Expandable graphite is manufactured by general natural graphite or flake graphite with other chemicals such as acids, alkalis, and salts. Graphite Intercalation Compounds (GIC) inserted inside by acid treatment vaporize quickly at a specific temperature, and the interlayer distance of graphite is instantaneously widened by the pressure of the released gas.
Due to the expansion characteristics at a specific temperature, expandable graphite is mainly used in various industries related to fire fighting and flame-retardant, and is mainly used as a material for making internal insertion gaskets, insulation pads, and flame-retardant composites. In addition, it has excellent material properties such as high adsorption properties, corrosion resistance, and strong resistance to high and low temperatures, implying the possibility of being used in more diverse industries.
The expansion performance of expandable graphite varies depending on the type and mixing ratio of GIC used in the manufacturing process and differs depending on the temperature of the heat exposed during the expansion process. In this study, SEM photographs of expanded graphite were performed at 200°C intervals from 300°C to 900°C to check the heat treatment temperature, which shows the maximum expansion temperature of expandable graphite. As the temperature increases, the interlayer spacing of expanded graphite becomes growing and the destruction points caused by weakened structure gradually increase. In addition, through the change in pore volume and pore diameter according to the degree of expansion of expanded graphite by temperature was measured by BET analysis, and the total pore volume increased by about 200 times from 3.9061×10-5(cm3g-1) to 7.9928×10-3(cm3g-1) at 900°C, and the average pore diameter increased by 0.357 times.

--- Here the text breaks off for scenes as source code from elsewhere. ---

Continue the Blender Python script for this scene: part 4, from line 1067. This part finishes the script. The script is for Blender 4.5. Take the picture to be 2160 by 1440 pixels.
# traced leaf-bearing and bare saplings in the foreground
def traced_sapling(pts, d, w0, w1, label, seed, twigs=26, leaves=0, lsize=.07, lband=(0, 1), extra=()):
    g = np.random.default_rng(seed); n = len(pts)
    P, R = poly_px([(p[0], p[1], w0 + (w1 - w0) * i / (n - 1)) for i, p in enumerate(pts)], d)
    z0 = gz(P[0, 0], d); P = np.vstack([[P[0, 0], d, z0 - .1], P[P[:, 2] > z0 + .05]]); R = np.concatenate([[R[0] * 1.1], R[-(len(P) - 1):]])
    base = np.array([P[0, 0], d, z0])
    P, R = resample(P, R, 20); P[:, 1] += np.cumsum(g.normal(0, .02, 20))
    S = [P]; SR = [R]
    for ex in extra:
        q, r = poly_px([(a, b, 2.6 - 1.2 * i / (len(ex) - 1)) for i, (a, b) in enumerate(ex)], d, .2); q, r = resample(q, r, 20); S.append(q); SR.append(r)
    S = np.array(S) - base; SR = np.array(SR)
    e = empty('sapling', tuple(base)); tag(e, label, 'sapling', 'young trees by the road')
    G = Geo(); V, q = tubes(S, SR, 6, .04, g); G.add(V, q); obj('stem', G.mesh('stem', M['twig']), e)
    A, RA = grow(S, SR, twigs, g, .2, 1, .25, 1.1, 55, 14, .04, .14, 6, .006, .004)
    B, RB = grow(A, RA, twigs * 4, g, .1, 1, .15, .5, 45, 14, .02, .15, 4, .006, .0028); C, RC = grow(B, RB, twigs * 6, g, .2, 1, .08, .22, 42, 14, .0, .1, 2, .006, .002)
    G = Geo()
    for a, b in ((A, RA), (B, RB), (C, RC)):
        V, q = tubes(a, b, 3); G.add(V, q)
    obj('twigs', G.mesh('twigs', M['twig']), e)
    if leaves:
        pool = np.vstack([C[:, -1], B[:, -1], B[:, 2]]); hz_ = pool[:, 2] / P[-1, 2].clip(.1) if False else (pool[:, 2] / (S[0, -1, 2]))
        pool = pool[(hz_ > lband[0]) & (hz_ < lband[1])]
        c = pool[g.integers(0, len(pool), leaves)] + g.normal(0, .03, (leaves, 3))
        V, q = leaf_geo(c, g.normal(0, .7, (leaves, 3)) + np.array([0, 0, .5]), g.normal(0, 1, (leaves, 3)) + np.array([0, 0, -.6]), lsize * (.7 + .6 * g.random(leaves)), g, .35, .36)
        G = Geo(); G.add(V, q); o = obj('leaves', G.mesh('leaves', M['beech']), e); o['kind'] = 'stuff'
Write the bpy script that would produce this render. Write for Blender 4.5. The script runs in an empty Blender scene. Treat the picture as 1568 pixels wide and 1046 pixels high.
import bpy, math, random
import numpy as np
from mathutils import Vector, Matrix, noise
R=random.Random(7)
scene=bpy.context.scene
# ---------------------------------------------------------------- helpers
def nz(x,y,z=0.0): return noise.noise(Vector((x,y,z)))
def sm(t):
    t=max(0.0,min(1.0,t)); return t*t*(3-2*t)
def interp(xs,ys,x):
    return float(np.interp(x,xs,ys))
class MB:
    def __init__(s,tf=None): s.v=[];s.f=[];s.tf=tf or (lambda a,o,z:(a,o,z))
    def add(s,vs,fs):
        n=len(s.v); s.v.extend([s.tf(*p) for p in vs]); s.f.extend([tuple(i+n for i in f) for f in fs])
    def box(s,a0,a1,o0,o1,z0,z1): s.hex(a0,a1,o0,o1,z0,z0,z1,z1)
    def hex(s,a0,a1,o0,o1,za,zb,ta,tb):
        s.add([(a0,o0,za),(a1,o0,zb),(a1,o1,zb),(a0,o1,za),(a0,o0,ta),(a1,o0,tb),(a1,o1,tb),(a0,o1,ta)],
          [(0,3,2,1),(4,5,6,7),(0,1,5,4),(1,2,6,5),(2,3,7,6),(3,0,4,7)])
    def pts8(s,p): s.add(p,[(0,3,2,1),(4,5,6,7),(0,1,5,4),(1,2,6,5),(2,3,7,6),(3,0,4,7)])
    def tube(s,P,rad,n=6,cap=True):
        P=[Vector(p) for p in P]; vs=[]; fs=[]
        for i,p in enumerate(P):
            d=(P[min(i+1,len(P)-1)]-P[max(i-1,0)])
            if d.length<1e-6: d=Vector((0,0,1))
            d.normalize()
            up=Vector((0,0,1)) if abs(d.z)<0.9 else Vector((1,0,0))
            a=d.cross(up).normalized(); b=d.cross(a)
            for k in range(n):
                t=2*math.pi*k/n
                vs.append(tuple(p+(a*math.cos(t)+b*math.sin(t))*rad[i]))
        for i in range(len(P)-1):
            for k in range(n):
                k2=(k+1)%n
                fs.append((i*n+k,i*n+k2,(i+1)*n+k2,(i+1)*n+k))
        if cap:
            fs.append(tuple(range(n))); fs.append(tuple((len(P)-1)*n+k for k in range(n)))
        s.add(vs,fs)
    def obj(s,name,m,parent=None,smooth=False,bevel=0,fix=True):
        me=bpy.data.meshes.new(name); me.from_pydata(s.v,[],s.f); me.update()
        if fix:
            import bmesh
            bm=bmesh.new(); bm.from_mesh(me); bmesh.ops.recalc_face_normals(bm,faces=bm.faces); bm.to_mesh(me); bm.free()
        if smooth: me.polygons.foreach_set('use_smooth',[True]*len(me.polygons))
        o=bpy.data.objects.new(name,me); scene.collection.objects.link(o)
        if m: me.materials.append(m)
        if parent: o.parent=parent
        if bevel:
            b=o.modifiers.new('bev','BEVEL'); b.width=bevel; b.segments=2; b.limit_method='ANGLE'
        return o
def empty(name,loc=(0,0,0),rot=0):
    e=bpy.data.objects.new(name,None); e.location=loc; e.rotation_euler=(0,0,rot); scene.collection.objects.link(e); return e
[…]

Thereafter, the amount of sulfuric acid for expanding a predetermined amount of natural graphite (10g) based on sulfuric acid-nitric acid (H2SO4-HNO3) was increased at 100g intervals from 100g to 500g to prepare a mixed solution, and the expansion rate of the expandable graphite was measured to determine the amount of sulfuric acid most suitable for preparing the reference amount (10g). Based on the determined amount, three additional mixtures of sulfuric acid-ammonium sulfate (H2SO4-(NH4)2S2O8), hydrochloric acid-Nitric acid (HCl-HNO3), and potassium perchloric acid-permanganate (HClO4-KMnO4) were prepared, and expandable graphite was prepared through different GICs. As a result, it was confirmed that graphite prepared with hydrochloric acid-nitric acid did not expand at all, and the most excellent expansion performance was a sample of sulfuric acid-ammonium sulfate (H2SO4-(NH4)2S2O8), and the maximum expansion rate was measured to be about 5400% of the original volume. Here, as a result of calculating and measuring the interplanar distance through XRD analysis, it was confirmed that the interplanar distance also tends to increase as the acid weight increases. Based on the data obtained in this way, the expansion magnification was measured by increasing the Particle size from 80 mesh to 50 mesh and 30 mesh, and the expansion magnification generally increased as the Particle size increased.
Finally, TGA analysis confirmed the thermal characteristics and expansion initiation temperature of expandable graphite manufactured by GIC type, and check the weight loss occurred at different times depending on the acid mixture type used respectively, which confirm that this check can adjust the expansion initiation temperature and expansion rate.